One can thank heavens when the man of the masses, Noam Chomsky, refuses to be swayed by the Twitter snobbery. The usual Chomskyan fans would have expected a roar of approval with fervent locutions from the intellectual honcho, but he is neither impressionable nor snobbish to surrender himself to such pseudo-intellect. Lifestyle gurus are pimping touting Twitter as a linguistic breakthrough. According to their pompous theories, Twitter induces creativity by forcing people to write within 140 characters; apparently, it will also render literature obsolete. As usual, lifestyle gurus are using chicanery to influence masses.

On Twitter, a person asked Madhu Trehan on her experience as a journalist during the emergency in the nineteen-seventies. She replied that it was not possible to describe that in 140 characters, and advised him to read books thereof.

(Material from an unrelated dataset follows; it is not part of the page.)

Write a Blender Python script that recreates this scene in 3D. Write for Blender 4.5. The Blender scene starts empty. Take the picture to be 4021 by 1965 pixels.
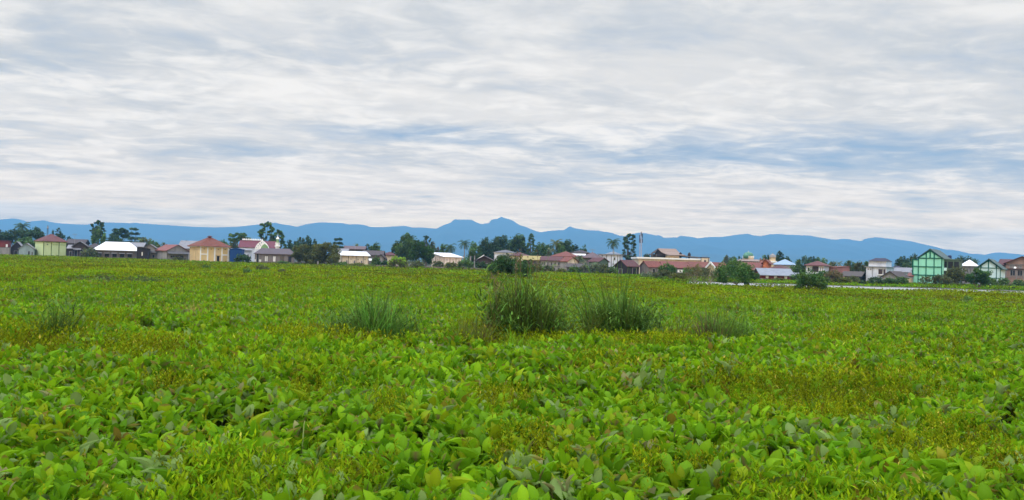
import bpy, math, random
import numpy as np
from math import radians as rad, sin, cos, tan, atan2, pi, sqrt
from mathutils import Vector, Matrix, Euler

S = bpy.context.scene
COL = S.collection
rng = np.random.default_rng(7)
random.seed(7)

# ------------------------------------------------------------------ camera
F, CX, CY = 3096.0, 2010.5, 982.5            # focal length and centre in photo pixels
CAM_Z, PITCH, ROLL = 2.4, math.atan(53.5 / F), 0.0279
cam = bpy.data.objects.new('camera', bpy.data.cameras.new('camera'))
COL.objects.link(cam)
cam.data.sensor_width = 36.0
cam.data.lens = 36.0 * F / 4021.0
cam.data.clip_start, cam.data.clip_end = 0.1, 40000.0
CAM_R = Matrix.Rotation(rad(90) + PITCH, 3, 'X') @ Matrix.Rotation(ROLL, 3, 'Z')
cam.matrix_world = Matrix.Translation((0, 0, CAM_Z)) @ CAM_R.to_4x4()
S.camera = cam

# ------------------------------------------------------------------ sky, sun, exposure
HAZE_D, HAZE_TOP = 1.75e-4, 645.0            # haze density per metre and top of the haze box
HAZE_C = (0.215, 0.565, 0.94)
HAZE_L = (0.174, 0.432, 0.75)                  # light the haze sends back, already times its colour
SUN_EL, SUN_AZ = rad(58), rad(200)           # azimuth clockwise from +y: high, behind the camera
W = bpy.data.worlds.new('World'); S.world = W; W.use_nodes = True
wn, wl = W.node_tree.nodes, W.node_tree.links
wn.clear()
def wnode(t, **k):
    n = wn.new(t)
    for a, b in k.items(): setattr(n, a, b)
    return n
def wmath(op, a, b=None, c=None, clamp=False):
    n = wnode('ShaderNodeMath', operation=op, use_clamp=clamp)
    for i, v in enumerate((a, b, c)):
        if v is None: continue
        if isinstance(v, (int, float)): n.inputs[i].default_value = v
        else: wl.new(v, n.inputs[i])
    return n.outputs[0]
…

That sums it: everything doesn’t either “suck” or “rock”; there are layers of details, far from the reach of stunted messages.

Make no mistake, this isn’t criticism of the social networking website. Twitter serves as a good platform for sharing headlines and staying in accord with current events, but it only works at a superficial level. It’s like a trailer, not a feature film. It’s not a linguistic phenomenon. Life is far more complex to be diminished to the fleeting limits of Twitter. Imagine Noam Chomsky’s disquisitions being condensed to mere tweets. How would a superficial-level tweet entail the niceties, the intricacies, the celebrated Chomskyan reasoning and corroboration of facts in just 140 characters?